Uluslararası toplumun ve Şam hükümetinin işgale karşı sessiz kaldığını, Türk devletinin yasak olan ağır silahlarla Efrîn’e saldırdığını söyleyen Apê Cemîl, işgalci Türk devletine bağlı çetelerin ayrım yapmadan kadın, çocuk ve yaşlıları hedef alıp katlettiğini belirterek, “Efrîn’e yönelik saldırı, Rusya’nın onayı ve ortaklığıyla Doğu Guta’daki çeteleri tahliye etmek üzere yapılan anlaşma ile gerçekleşti. Bu, bir uluslararası komplodur. İnsan hakları örgütleri sessiz kaldı ve Türk devletini, sivillere karşı işlediği suçlardan sorumlu tutmadı” diye konuştu.

Efrîn halkının 58 gün süren direnişten sonra işgali kabul etmeyerek Şehba Kantonu’na göç ettiğini belirten Apê Cemîl, Türk devletinin, Efrîn halkıyla savaşmak ve onlara karşı suç işlemek için DAİŞ ve El Nusra artığı çeteleri topladığını söyledi.

ŞEHBA’YI BOŞALTMA PLANINA KARŞI DİRENİŞ

Topraklarından göçertilen Efrînlilerin, Şehba’da yaşamı yeniden örerek direnişini sürdürdüğünü belirten Apê Cemîl, “Buradaki kampta ve harabe evlerde, Türk devleti, Rusya ve Şam hükümetinin bizi çıkartması planlarına karşı örgütleniyoruz. Şehba’da Efrînlilere karşı birçok katliam gerçekleşti.

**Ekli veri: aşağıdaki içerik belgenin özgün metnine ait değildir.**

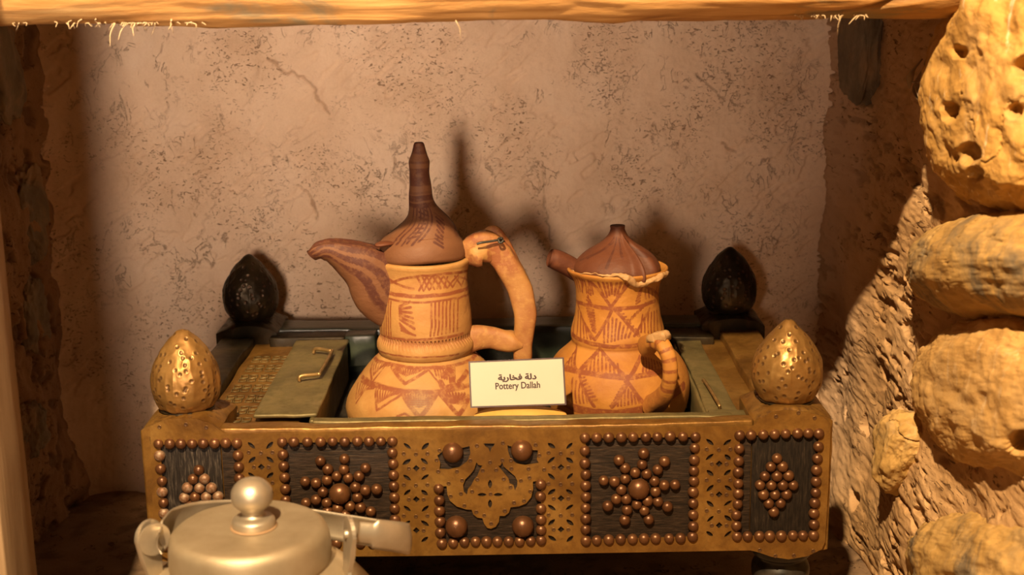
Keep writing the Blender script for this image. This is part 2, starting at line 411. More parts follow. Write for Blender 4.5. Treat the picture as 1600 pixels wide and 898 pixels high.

Tıl Rıfat’ta çocuklar katledildi, (Efrîn’in Şêrawa ilçesine bağlı) Aqîbê köyünde bir aile tamamen katledildi. İşgalci Türk devleti, uluslararası hukuku ve insan haklarını çiğniyor” ifadelerinde bulundu.

Apê Cemîl, Efrîn’de kalan halkın, doğanın ve tarihi yerlerin işgalci Türk devletinin saldırılarından kurtulmadığını, işgalcilerin zeytin ağaçlarını kestiğini, bölge tarihini talan ettiğini ve demografik yapıyı değiştirdiğini kaydetti.

Apê Cemîl Hemo, son olarak Efrîn’e dönme umutlarını diri tuttuklarını ve her şeye rağmen direnişi sürdüreceklerini vurguladı.